I’m assuming Mr. Flett, that with this post, you are going to lift the client freeze and take on some new clients in 2010? I’ve found my business coach. Question is, will he unlock the client door?
Have a great day!
Stacey
Stacey,
The jump can be a bit scarey, but well worth it when you have the right plan in place. I find that a lot of women working for companies are in survivor mode and not as smitten as they once were with the idea of working for the same company for 20 years. I think (keep in mind that I’m heavily biased) that 2010 is the year of the Entrepreneur.
Drop me a note in January and we can chat.
Best,
Chris.
Is that when you resigned from Titan Information Solutions?
Nope. Hydro.
Thanks Chris! I feel like you wrote this for me b/c you have been peeking into my thoughts! I am currently working on my exit plan and changed my attitude to work – it’s amazing what resources and opportunities come out of the wood work once you shift the shitty attitude to “How can I make this work as a stepping stone [the job you might not like so much]?”
I’ve got a 12 month plan, 9 months left before the jump! Thanks for the support and affirmation!
#6 — yeah but it’s…insert excuse here. I will be in contact once I get some of the basics done, probably in January. Merry Christmas.
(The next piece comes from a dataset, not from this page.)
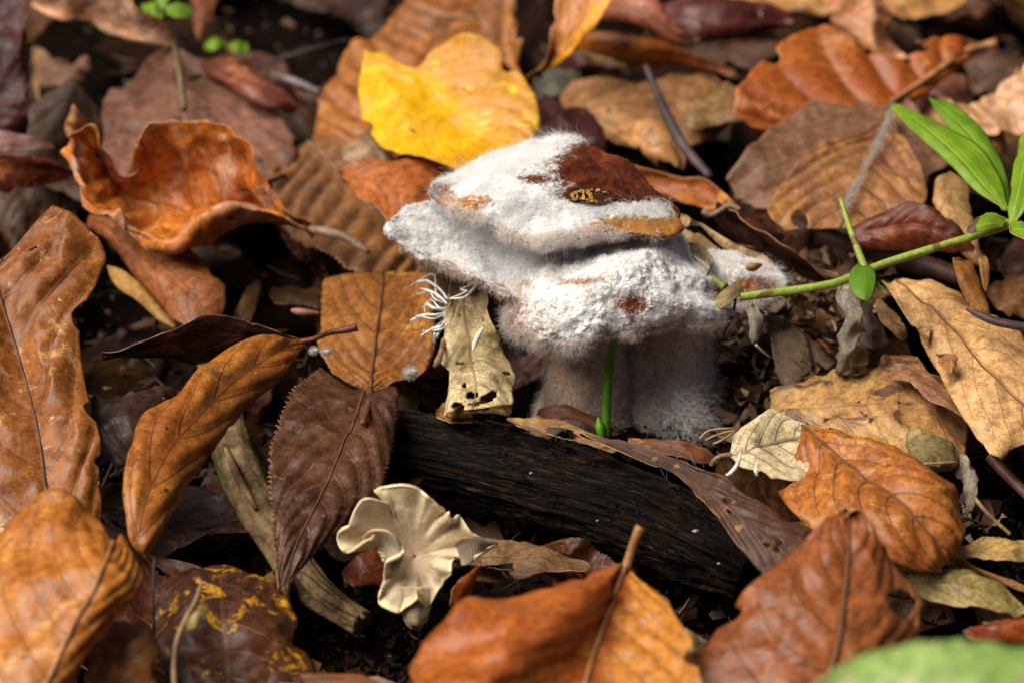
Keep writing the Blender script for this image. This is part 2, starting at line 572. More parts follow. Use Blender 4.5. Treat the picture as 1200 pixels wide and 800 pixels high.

While I agree with everything you said, there is something to be said about just taking the plunge as you did. For some planning simply procrastination. You think you would have done all the “right stuff”, but clearly the right thing for you to do at the time was get the hell out of dodge and conquer the world. Yeah it sucked but it forced you to make some very quick decisions and not waffle all over the place and let perfectionism and planning paralyze you.